KYND warns insurers of surge in US website privacy lawsuits

Cyber risk analytics firm KYND has warned insurers that lawsuits linked to routine website tracking practices in the US are rising sharply, creating a new and potentially scalable source of liability across SMB portfolios.

Cyber risk analytics firm KYND has warned insurers that lawsuits linked to routine website tracking practices in the US are rising sharply, creating a new and potentially scalable source of liability across SMB portfolios.

The findings, published in KYND’s white paper Privacy Risk in 2026, show that litigation linked to website tracking and digital wiretapping — the recording of electronic communications without user consent — has increased from a few hundred cases annually to more than 2,000.

Unlike traditional cyber claims, these cases often do not involve data breaches or ransomware attacks. Instead, they focus on how websites collect and share user information through tools such as marketing pixels and analytics trackers.

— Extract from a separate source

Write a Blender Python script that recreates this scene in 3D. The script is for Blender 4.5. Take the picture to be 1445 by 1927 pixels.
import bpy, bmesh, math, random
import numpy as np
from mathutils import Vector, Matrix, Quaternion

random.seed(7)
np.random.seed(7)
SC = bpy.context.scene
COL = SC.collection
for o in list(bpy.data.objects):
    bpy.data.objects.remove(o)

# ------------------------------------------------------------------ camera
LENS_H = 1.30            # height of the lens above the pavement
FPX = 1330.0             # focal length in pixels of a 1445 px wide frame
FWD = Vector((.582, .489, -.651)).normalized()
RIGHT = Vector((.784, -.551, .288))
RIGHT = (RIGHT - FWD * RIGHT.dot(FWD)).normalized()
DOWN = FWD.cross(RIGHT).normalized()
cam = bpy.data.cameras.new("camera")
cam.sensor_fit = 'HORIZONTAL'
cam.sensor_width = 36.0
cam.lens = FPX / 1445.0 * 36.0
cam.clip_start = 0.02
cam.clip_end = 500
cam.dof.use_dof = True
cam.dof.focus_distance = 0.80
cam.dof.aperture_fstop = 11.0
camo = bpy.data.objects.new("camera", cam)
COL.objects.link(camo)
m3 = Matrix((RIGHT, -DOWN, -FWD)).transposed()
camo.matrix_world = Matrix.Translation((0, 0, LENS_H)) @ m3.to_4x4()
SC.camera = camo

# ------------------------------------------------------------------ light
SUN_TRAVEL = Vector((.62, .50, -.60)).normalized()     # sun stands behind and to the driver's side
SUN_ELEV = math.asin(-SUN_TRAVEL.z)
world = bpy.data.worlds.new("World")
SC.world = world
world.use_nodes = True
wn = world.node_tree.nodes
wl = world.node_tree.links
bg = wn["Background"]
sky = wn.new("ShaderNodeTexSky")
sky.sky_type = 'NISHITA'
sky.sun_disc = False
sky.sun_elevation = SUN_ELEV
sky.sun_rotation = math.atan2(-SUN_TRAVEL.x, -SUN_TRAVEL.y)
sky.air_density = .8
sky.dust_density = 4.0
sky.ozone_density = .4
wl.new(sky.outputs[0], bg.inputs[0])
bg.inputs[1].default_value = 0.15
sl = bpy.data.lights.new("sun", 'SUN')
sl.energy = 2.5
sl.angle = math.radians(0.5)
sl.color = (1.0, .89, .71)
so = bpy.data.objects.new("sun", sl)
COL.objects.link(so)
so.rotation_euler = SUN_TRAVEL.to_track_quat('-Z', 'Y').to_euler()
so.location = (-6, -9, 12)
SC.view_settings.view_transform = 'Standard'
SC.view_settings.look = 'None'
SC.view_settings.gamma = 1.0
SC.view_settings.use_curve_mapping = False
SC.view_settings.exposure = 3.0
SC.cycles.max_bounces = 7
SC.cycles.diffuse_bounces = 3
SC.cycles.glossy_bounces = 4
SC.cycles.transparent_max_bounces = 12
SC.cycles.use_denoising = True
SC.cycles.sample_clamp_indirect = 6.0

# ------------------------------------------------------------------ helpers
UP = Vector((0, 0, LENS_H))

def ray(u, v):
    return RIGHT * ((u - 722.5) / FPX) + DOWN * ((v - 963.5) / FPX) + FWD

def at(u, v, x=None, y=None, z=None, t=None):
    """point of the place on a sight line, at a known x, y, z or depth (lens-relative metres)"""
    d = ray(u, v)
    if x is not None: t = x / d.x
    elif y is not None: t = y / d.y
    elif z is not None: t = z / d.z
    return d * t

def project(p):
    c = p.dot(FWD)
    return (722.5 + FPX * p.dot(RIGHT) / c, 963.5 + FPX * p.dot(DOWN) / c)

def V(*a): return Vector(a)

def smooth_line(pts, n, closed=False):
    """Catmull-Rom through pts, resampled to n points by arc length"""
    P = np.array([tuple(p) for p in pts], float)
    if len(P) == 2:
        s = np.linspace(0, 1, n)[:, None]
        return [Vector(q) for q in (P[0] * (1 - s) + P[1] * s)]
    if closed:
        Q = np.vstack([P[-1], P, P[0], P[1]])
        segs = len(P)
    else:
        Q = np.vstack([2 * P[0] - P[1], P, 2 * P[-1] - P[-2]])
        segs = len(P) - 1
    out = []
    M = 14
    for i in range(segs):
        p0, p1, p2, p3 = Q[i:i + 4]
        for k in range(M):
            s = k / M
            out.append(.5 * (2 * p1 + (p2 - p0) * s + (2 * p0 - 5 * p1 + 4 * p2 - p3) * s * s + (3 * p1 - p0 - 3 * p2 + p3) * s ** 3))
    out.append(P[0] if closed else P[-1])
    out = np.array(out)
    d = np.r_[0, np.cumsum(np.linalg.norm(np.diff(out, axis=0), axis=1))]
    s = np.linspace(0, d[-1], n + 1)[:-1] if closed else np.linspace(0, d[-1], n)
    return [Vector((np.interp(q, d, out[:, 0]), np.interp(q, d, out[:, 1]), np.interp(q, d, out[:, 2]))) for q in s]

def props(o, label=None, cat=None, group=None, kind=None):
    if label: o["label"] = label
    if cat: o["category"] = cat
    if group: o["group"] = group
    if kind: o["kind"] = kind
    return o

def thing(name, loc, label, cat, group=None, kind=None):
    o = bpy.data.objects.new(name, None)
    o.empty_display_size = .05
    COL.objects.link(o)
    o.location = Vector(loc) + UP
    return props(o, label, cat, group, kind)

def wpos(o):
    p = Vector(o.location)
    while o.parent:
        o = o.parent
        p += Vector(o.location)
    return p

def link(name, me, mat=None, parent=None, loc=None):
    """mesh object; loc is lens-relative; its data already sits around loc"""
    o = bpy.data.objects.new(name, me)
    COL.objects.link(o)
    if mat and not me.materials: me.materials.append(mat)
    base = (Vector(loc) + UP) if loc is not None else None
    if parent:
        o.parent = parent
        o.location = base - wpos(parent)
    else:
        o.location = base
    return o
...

Because many privacy laws allow claims without proof of financial harm, KYND said these cases can be brought at scale and often target routine website behaviour that is widespread across businesses.

To assess how the risk appears in practice, KYND analysed nearly 10,000 North American organisations. The study found that 17.7% had tracking technologies operating without visible user consent. Among SMBs with revenues under $1bn, that figure rose to 20.2%.

Andy Thomas, CEO of KYND, said, “Privacy risk is no longer just about data breaches. What may seem like a minor compliance issue is becoming a repeatable and scalable source of litigation, particularly across the SMB market. We’re seeing a shift towards claims driven by everyday website behaviour.”

The report highlights that for insurers, the risk profile differs from traditional cyber threats. Rather than single catastrophic events, these claims are typically lower in severity but occur more frequently.

According to KYND, that combination creates the potential for accumulation risk if similar website configurations are widespread across insured businesses.

Thomas explained, “For insurers, this creates a new challenge. These risks are scalable, often hidden, and can accumulate across portfolios in ways that are difficult to detect without the right visibility.”

The research suggests SMBs are particularly exposed due to reliance on default website tools, limited technical resources and the widespread use of third-party analytics and marketing technologies.

“The key for insurers is visibility. These risks aren’t hidden deep inside systems, they’re happening in plain sight on company websites. By bringing that external data into underwriting and ongoing portfolio monitoring, insurers can spot exposure earlier, differentiate risk more effectively, and avoid unwanted accumulation,” said Thomas.